SunScreen SKIP User's Guide, Release 1.1

Access Control List (ACL) Using SunScreen SKIP

The ACL feature allows you to limit and control who uses your host systems and applications through your network. Each entity--host, network, or nomadic system, with which you communicate over your network when using SKIP--must be identified and authenticated so that access to your system is controlled. Clear-text hosts are not authenticated. Once communication is established, data can be exchanged in the clear, integrity protected, or encrypted.

SunScreen SKIP can provide mobile remote (nomadic) users with access through the ability to separate an entity from its physical address by means of a key identifier (key ID).

SunScreen SKIP's ACL is based on the requesting system's IP address, if this is fixed and known, or on the key ID, if the SKIP user is nomadic (that is, does not have a fixed address).

When a system tries to connect to a host running SunScreen SKIP, the order of processing for the host is as follows:

  1. Search for an entry specifying a remote host by IP address. If the entry exists and it meets the established criteria, the host allows traffic from the remote host; otherwise, it continues to the next search action. If the entry exists, but does not meet the established criteria (in case of incoming traffic), the connection (packet) is refused.

  2. Search for a network entry that matches the remote entry. If the entry exists and it meets the established criteria, the host allows traffic from the remote host; otherwise, it continues to the next search action.

  3. If an entry for a host or network is not found, search for a nomadic ACL entry containing the sender's key identifier in the SKIP protocol header. If the entry is found and the packet is authenticated, the host stores the sender's IP address until it is replaced with a new value. If it exists and meets these criteria, the host allows traffic from the remote host; otherwise, the host continues to the next search action.
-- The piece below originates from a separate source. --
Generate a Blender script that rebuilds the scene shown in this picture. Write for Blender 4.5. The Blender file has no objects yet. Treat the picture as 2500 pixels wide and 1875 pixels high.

  4. Finally, if no match can be found, a catchall ACL entry (named "default") will be used if it is present.


Note -

These rules may be used to prevent a host or network from obtaining access to the system.


Here is an example of how ACL works. Suppose there are two network nodes A and B that wish to communicate securely using DES-to-DES encryption. The three cases that can occur are

Figure B-1 Example of Case One--Access Control

Graphic

  1. Nodes A and B (Figure B-1) may be on a network where their IP addresses are known and can be identified as specific host entries in their ACLs.

    Figure B-2 Example of Case Two--Access Control

    Graphic

  2. Node B may be a router (Figure B-2) that has a list of IP addresses, one of which is the host, with which Node A wishes to communicate with as part of a network ACL.

    Figure B-3 Example of Case Three--Access Control

    Graphic

  3. Node A may be nomadic. Node A will find the sender's key identifier in the SKIP protocol header when it searches for an ACL entry. The packet is authenticated and the sender's IP address is stored until the nomadic entity tries to communicate with the host node again.

The ACL searches through these cases to authenticate the nodes. Node B can have the same options as Node A.

In Case One, or the host ACL, the ACL search for each node finds that they are to use DES/DES to communicate and that they have each other's IP addresses and certificates.

In Case Two, or network ACL, Node B is a router; Node A has the same information as before, but instead of the IP address of 1.2.3.5, it has the router's network address list (1.2.3.*) so it can communicate with any of the nodes in that list.

The main difference is that Node A does not have the certificates of the list of individual hosts on Node B's network, it just has Node B's certificate. So, the whole set of addresses behind Node B is protected; data are encrypted up to Node B and then are sent in the clear behind Node B to the individual hosts on Node B's network.

In Case Three, or the nomadic ACL, a nomadic ACL entry containing the sender's key identifier in the SKIP protocol header is found. The router has an address of "*" for the nomadic system. The entry is found and the packet is authenticated, it stores the sender's IP address until the nomadic entity tries to communicate with the host node again.

Transport and Tunnel Modes

Each IP packet can be encrypted or authenticated in two ways:

  1. Transport Mode--Only the data part of the IP packet can be encrypted.

  2. Tunnel Mode--The whole IP packet is protected.

Topology Hiding

SKIP supports topology hiding through the use of a tunnel address. The tunnel address field contains the IP address of the host that serves as the intermediary between any or all hosts or systems on a network whose topology is to remain hidden from the rest of the world. The source host is not hidden; only the destination address can be hidden (that is, replaced with a tunnel address that the user specified). To hide the topology, the remote system must be configured using Tunnel Mode and the same router must be used for the tunnel destination as the original destination.